**PROBLEM REQUIREMENTS:** Go through the material below and copy each line where the word "picture" appears.
··········
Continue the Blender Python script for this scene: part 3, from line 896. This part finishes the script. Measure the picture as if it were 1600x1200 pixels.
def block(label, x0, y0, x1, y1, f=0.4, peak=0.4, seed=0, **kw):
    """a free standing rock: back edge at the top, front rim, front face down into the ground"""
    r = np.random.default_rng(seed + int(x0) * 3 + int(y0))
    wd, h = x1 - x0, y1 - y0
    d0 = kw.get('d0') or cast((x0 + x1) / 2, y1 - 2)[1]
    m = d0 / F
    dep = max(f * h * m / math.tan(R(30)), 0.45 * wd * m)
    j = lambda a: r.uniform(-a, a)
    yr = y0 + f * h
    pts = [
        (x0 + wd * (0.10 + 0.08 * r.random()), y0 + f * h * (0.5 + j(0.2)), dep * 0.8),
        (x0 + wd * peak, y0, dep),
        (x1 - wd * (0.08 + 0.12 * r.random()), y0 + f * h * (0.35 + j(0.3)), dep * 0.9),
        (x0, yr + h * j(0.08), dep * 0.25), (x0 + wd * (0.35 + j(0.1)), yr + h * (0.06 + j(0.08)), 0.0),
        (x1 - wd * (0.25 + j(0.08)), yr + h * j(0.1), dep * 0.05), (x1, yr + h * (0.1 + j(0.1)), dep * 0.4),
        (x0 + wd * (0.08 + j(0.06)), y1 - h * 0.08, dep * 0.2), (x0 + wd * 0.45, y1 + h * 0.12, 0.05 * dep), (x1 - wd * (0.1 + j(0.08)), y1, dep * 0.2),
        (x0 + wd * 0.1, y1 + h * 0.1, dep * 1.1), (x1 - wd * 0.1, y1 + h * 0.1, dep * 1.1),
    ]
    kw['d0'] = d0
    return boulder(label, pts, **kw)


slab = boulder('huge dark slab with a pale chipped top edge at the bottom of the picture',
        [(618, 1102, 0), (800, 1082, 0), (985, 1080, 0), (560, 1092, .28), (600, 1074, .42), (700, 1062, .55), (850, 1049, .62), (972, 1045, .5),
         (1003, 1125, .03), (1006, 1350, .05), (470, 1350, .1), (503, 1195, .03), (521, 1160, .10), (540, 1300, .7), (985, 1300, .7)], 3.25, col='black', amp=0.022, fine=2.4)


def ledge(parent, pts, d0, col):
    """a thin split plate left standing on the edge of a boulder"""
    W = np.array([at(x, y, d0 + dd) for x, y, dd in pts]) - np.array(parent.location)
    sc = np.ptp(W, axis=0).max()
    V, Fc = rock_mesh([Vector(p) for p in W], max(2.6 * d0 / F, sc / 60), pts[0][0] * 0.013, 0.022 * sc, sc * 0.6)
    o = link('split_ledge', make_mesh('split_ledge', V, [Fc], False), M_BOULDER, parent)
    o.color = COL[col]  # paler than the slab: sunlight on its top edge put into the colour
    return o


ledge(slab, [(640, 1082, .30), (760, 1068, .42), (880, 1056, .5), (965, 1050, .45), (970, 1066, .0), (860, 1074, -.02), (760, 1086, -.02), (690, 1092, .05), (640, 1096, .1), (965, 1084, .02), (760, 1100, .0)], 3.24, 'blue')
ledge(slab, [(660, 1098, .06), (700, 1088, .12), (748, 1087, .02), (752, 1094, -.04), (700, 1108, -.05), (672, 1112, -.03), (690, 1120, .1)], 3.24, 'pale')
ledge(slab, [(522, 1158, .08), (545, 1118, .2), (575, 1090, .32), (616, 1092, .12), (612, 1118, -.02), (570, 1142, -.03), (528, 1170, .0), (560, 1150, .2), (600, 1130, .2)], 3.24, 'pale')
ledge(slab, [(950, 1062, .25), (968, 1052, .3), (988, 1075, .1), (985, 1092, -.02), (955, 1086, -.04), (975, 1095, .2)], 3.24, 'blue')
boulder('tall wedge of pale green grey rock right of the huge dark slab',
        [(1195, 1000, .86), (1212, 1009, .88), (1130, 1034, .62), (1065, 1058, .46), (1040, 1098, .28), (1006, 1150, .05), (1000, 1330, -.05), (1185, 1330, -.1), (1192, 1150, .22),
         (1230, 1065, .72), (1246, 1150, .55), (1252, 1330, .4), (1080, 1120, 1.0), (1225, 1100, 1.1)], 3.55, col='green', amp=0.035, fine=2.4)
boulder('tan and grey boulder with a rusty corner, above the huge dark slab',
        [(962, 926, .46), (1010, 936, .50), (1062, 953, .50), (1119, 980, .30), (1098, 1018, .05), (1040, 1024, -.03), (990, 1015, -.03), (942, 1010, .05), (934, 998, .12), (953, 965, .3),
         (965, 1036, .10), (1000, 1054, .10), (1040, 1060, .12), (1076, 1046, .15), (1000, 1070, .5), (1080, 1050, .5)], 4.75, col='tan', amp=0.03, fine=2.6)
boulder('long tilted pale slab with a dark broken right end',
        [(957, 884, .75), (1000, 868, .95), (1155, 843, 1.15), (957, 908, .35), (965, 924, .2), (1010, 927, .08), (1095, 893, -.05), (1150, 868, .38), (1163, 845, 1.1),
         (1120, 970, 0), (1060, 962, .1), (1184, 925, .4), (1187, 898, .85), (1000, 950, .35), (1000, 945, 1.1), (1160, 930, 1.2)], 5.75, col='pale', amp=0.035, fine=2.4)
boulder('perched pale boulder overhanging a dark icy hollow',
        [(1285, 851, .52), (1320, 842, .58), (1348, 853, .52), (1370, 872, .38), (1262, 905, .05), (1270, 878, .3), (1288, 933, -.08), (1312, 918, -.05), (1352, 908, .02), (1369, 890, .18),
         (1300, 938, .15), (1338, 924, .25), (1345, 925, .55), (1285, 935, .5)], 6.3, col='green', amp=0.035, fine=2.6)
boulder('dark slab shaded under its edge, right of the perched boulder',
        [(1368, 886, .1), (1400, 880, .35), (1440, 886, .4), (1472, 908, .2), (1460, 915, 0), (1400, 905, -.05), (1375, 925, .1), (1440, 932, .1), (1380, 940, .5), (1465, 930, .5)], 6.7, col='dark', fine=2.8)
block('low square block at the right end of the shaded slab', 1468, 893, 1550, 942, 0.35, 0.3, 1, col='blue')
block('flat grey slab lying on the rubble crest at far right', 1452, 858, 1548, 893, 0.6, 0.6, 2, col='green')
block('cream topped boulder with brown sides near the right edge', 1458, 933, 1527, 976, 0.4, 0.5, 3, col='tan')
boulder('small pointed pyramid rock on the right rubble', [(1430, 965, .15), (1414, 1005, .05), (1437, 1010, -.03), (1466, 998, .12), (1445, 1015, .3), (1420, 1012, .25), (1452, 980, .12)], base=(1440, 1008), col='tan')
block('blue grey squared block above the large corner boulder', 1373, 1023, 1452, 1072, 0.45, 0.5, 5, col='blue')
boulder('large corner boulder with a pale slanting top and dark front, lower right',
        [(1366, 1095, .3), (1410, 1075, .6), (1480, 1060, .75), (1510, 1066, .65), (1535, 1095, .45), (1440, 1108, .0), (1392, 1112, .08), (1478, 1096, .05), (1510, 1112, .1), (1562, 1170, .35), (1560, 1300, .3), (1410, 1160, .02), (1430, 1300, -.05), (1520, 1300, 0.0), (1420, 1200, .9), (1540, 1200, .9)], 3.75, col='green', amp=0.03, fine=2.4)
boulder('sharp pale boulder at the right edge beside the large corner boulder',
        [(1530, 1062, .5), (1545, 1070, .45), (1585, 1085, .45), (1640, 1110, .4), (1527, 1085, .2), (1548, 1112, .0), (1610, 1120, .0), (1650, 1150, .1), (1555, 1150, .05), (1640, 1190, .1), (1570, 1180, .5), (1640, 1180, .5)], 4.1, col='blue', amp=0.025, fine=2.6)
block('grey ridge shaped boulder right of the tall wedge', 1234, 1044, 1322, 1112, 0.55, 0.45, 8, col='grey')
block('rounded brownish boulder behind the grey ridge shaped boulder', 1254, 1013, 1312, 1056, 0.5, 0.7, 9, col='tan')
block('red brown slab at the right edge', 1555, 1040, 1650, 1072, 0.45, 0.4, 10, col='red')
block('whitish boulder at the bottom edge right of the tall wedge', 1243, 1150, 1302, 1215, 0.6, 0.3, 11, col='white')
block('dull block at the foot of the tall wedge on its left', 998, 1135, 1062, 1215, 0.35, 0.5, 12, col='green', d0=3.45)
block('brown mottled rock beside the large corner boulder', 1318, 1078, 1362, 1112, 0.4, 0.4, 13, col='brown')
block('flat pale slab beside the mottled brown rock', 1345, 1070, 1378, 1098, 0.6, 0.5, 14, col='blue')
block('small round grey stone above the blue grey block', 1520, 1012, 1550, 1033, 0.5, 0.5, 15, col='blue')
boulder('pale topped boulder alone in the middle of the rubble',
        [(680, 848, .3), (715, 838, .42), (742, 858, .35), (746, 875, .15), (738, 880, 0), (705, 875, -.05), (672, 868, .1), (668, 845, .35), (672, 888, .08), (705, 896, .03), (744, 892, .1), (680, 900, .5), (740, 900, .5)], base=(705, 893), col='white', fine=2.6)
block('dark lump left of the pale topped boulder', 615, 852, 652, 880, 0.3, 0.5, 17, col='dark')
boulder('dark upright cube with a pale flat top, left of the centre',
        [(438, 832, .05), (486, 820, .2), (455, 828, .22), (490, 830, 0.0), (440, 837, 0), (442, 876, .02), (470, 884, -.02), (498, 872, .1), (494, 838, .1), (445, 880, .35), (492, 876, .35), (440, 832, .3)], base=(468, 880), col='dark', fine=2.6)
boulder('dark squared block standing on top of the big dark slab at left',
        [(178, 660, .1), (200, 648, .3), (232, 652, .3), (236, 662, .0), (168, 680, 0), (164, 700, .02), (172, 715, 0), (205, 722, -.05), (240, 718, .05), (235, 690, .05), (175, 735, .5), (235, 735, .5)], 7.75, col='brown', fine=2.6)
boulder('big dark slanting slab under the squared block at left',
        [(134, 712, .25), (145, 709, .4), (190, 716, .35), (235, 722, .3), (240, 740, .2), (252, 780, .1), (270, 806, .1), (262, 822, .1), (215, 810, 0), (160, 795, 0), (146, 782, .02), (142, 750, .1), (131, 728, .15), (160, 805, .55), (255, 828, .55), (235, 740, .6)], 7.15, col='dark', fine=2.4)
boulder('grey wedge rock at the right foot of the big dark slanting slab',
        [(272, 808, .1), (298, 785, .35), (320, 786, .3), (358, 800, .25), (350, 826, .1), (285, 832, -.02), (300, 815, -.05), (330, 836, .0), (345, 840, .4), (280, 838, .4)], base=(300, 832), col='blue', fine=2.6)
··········
**COMPLETE ANSWER:**
Continue the Blender Python script for this scene: part 3, from line 896. This part finishes the script. Measure the picture as if it were 1600x1200 pixels.
slab = boulder('huge dark slab with a pale chipped top edge at the bottom of the picture',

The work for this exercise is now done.